**GOAL OF THE EXERCISE:** Copy each line containing the word "picture" from the records that follow, please.

**DATA EXCERPTS:**
-- BEGIN --

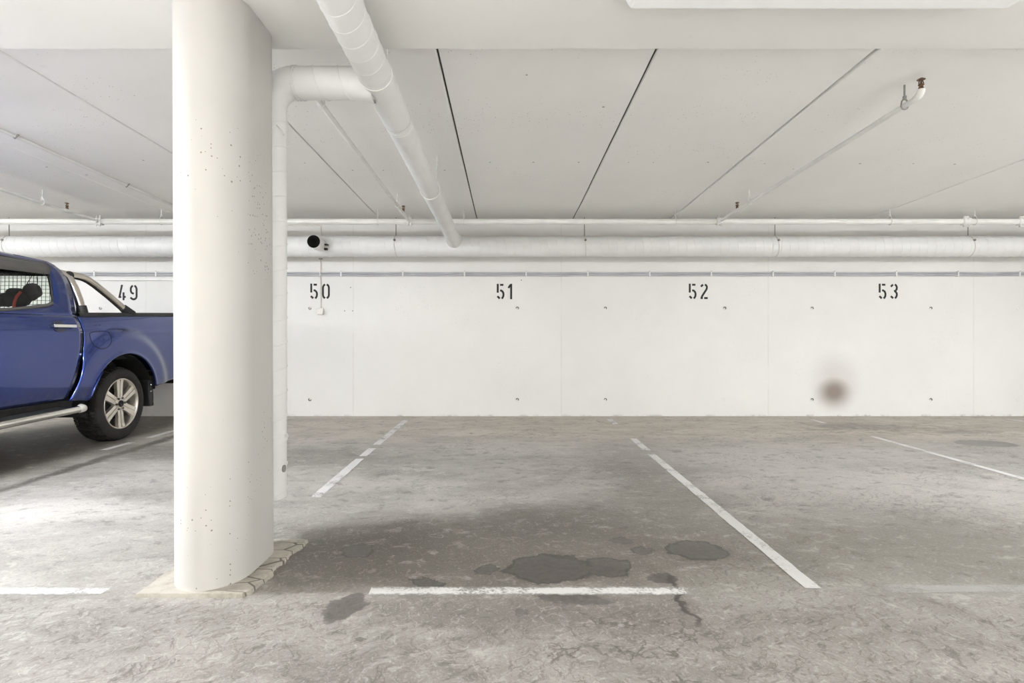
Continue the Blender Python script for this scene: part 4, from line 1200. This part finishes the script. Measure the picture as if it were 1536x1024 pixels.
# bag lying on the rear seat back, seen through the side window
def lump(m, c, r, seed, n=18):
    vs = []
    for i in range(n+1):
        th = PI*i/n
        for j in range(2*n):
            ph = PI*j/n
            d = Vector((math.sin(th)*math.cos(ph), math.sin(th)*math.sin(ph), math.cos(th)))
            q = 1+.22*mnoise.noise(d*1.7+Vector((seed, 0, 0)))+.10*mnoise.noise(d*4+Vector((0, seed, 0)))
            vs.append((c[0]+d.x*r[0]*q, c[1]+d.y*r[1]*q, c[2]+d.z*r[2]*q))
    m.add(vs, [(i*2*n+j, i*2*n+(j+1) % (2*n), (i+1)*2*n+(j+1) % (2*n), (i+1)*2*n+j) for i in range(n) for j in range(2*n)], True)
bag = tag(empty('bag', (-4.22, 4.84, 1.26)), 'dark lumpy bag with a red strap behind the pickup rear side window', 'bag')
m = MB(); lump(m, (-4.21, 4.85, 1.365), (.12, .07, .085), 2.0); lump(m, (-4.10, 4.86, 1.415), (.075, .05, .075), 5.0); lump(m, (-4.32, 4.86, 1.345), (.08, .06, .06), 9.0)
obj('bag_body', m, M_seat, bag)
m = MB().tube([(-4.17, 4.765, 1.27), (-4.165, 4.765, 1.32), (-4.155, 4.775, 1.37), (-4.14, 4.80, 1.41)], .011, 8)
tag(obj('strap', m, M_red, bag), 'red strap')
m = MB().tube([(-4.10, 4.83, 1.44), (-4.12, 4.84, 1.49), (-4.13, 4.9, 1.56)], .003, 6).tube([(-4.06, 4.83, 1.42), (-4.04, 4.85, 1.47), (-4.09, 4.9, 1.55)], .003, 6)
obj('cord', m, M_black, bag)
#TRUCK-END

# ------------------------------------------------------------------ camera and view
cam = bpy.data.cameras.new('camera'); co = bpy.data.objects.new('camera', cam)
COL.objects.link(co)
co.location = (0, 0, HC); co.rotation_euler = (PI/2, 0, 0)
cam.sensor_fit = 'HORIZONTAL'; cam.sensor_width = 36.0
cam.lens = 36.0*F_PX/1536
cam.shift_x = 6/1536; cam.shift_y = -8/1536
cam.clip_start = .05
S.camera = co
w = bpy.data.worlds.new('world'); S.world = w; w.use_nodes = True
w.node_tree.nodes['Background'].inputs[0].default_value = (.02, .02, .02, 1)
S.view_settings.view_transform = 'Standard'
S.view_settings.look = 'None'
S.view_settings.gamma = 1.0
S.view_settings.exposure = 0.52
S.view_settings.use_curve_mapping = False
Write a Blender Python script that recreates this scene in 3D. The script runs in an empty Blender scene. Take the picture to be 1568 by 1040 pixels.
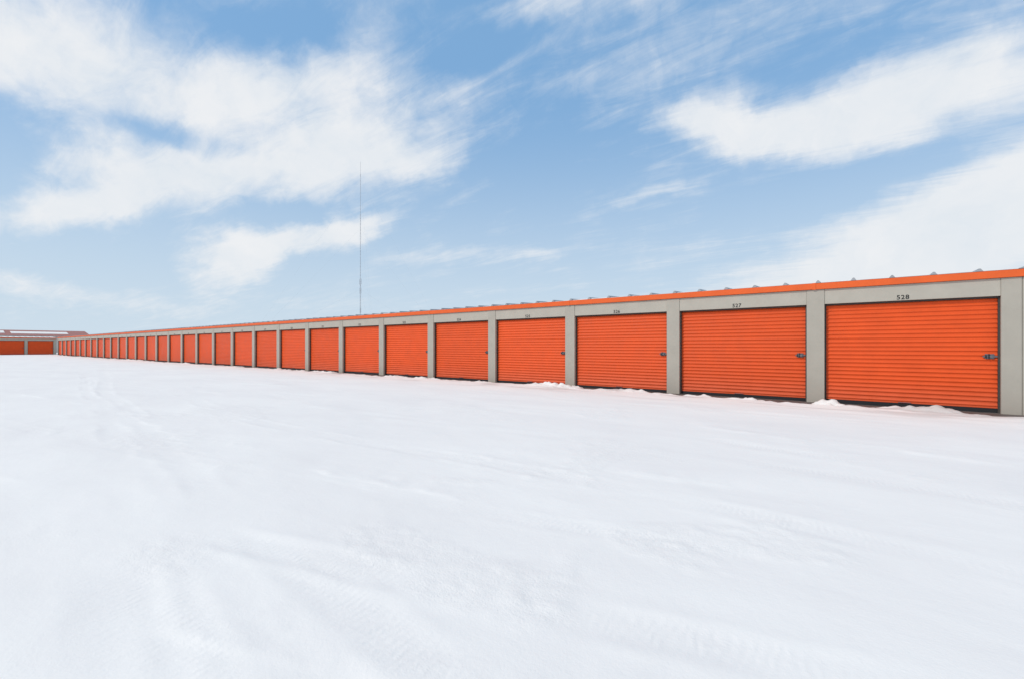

-- END --

**FINAL RESULT:**
Continue the Blender Python script for this scene: part 4, from line 1200. This part finishes the script. Measure the picture as if it were 1536x1024 pixels.
Write a Blender Python script that recreates this scene in 3D. The script runs in an empty Blender scene. Take the picture to be 1568 by 1040 pixels.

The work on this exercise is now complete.